IL VIAGGIO

Nelle case, dietro le finestre, pulsano universi, mondi dinamici, passioni e abbandoni, volti e movimenti, nascita e morte. Intrecci di vita che, ogni volta che riescono ad oltrepassare la porta si inondano del fuori e condividono il battito del mondo. Non sempre è così. Qualche volta succede.
Le valigie sono sintesi, molta vita racchiusa in poco spazio. L'imprescindibile, l'essenziale, una porzione dell'universo che lasci alle spalle e che ritroverai, quando il viaggio sarà giunto alla fine.

Nel 76 il nostro giovane gruppo oltrepassò la porta, dall'Argentina verso l'Europa. Verso l'ignoto.
Persone con valigie, qualche costume teatrale sintetico e povero, e una data per il ritorno: 90 giorni dopo.
Furono 25 anni.
Quel viaggio non ebbe mai fine, si trasformò in esilio e la casa, quella del mio universo, fu abbandonata.
Il sanguinario colpo di stato dei militari argentini ci sorprese lontano, il ritorno era la fine certa, morte in attesa di noi.
Tornai due anni dopo, sola e solo per bruciare la mia biblioteca, abbracciare mia madre e mia sorella, riempire nuove valigie con ciò che era possibile portare e poi via, verso quel nuovo paese del mio destino che si chiamava Italia, dove mi sono sempre sentita straniera.

L'esilio e me non siamo mai andati d'accordo. Sono nata e cresciuta in una città di cui ero e sono ancora innamorata.
Io, figlia di Buenos Aires, amo perdutamente l'odore di quelle pietre, strade, volti che vedo anche senza vedere. Viaggio spesso dentro, i passi dell'anima mi riportano là e là sempre sto tornando.

La scelta di vita che allora facemmo, con il nostro teatro negli spazi aperti, è quella di viaggiare, sempre, ovunque, comunque, dove ci porta il destino.
Non esiste ritorno possibile, sebbene tornando in patria, perché non sarà mai più lo stesso.
Il nostro teatro è fatto e vissuto da cittadini del mondo che, armati di camion e furgoni, portano il loro instancabile messaggio là, sin dove le valigie riescono a seguirci.

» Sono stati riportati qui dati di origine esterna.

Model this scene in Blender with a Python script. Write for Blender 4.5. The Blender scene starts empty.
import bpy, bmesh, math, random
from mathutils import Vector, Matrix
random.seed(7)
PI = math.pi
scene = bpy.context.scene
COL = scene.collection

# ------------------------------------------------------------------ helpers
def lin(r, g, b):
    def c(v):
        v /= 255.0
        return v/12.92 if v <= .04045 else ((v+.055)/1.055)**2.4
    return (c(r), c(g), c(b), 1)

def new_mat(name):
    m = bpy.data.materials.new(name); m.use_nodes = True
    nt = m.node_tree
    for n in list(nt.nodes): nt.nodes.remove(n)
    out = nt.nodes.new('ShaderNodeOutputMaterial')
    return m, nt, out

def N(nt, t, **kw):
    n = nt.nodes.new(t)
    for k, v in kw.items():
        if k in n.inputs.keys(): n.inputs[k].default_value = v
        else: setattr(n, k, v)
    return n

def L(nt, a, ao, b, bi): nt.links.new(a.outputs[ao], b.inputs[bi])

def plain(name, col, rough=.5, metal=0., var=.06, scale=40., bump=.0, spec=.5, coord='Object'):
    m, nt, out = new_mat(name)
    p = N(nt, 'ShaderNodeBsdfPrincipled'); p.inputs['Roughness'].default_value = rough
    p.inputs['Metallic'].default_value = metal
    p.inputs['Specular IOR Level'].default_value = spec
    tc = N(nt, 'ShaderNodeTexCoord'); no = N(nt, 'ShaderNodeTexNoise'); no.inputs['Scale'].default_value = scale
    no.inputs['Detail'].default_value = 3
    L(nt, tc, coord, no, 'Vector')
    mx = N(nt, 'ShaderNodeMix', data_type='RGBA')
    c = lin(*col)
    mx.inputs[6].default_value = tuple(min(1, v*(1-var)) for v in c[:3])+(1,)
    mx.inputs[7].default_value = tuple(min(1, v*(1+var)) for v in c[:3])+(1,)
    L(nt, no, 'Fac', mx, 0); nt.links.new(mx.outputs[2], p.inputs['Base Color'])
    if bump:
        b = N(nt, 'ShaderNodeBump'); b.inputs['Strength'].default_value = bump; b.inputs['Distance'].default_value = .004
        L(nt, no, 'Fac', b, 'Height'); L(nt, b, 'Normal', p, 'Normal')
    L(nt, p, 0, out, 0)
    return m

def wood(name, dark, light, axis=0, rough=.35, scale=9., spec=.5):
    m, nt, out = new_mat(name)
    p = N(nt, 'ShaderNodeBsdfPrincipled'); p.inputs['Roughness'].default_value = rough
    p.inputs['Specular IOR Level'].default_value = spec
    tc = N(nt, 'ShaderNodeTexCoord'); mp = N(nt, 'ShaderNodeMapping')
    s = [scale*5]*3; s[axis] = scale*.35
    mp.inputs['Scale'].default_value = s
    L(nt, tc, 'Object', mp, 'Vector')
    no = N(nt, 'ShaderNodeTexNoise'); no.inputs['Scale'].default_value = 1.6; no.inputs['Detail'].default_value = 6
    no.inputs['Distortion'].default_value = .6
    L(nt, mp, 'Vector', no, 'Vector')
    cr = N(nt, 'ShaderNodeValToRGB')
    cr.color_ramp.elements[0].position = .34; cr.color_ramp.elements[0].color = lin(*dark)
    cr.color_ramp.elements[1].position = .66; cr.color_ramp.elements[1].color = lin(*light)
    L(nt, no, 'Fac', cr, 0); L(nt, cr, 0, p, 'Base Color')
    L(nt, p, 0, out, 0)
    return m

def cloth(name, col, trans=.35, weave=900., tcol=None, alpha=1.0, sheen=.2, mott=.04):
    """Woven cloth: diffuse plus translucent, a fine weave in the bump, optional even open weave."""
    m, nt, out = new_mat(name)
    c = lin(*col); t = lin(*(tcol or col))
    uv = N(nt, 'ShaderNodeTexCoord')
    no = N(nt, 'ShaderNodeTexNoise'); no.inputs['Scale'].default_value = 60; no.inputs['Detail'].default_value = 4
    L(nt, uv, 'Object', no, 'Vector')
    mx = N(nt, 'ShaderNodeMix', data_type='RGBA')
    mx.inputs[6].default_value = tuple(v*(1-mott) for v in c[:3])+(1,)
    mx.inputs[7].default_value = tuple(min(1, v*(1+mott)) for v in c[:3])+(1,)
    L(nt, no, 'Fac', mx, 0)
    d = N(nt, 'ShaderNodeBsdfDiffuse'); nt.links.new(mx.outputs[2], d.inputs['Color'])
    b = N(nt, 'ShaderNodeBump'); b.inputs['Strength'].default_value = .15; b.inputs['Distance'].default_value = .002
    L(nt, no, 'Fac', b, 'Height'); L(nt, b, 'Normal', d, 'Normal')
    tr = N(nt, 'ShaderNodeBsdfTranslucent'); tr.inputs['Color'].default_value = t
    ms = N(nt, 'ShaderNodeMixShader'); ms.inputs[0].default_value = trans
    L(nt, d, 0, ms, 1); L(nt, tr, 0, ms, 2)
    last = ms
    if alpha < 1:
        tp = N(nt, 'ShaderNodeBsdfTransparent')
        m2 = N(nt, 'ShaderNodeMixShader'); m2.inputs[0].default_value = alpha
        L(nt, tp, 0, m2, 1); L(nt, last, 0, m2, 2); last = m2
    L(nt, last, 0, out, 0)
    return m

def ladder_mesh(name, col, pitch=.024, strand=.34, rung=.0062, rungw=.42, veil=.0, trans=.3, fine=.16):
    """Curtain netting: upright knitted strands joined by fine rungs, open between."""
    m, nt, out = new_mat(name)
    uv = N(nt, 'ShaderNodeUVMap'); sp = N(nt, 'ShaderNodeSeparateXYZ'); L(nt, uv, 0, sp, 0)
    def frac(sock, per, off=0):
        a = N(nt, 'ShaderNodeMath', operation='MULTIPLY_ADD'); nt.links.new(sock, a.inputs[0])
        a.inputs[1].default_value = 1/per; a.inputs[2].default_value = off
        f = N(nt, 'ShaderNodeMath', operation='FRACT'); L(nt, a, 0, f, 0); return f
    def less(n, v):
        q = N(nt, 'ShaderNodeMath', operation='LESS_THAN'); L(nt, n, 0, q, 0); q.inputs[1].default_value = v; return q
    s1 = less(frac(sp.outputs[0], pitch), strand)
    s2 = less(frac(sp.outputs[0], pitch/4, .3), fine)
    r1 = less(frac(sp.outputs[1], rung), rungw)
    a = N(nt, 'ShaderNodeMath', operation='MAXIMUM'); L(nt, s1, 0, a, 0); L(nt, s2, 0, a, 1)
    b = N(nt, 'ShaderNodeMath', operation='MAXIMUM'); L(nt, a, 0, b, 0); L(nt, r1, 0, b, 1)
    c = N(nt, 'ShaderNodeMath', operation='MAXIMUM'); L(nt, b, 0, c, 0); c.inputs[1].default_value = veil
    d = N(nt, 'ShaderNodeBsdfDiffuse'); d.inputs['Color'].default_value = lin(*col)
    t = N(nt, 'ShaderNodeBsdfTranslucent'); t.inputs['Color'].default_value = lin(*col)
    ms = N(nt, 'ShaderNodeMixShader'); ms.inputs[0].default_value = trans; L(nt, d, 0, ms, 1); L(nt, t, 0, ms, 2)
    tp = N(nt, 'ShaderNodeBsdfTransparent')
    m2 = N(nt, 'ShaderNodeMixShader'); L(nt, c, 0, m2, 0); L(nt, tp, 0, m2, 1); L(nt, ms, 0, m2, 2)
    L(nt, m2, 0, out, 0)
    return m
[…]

La vita dei teatri ci soffoca.
Per questo la strada, la piazza, luogo di nessuno e di tutti, terra sconfinata dove puoi incontrare i tuoi simili senza pretendere niente, comunicando tramite gesti e danze, musica e universali linguaggi.

Da allora ho viaggiato molto, per paesi e continenti ; ho viaggiato attraverso il mondo dei così detti "folli", lavorando per anni insieme a loro e imparando l'umiltà di essere diversi; nei mondi dei carcerati , dei drogati , dei bambini di strada. Ho viaggiato insieme ai miei compagni svelando segreti magnifici e trasformandoli in spettacoli; ho viaggiato nei misteri della conoscenza e in quelli della meditazione; ho viaggiato morendo tante volte di strane malattie, per poi resuscitare e assaporare ancora il gusto della vita .

Oggi sto tornando, lentamente, colma di emozione, di stupore, al mio paese.
Con una valigia piena della mia arte matura e riconosciuta da tanti, in tanti mondi.

Sono cresciuta in questi anni come regista teatrale e compositrice.
Maestra d'attori, madre di figli ormai adulti che sono attori e cineasti e che inesorabilmente viaggiano in spazi aperti, odiano le cinture che premono la vita, respirano il mondo.
Così fu per mia madre, attrice, scappata dalla Polonia perché ebrea e così per mio padre, i cui genitori migrarono dalla Russia.

Il viaggio delle vite si ripete, il cerchio del destino è ancora aperto.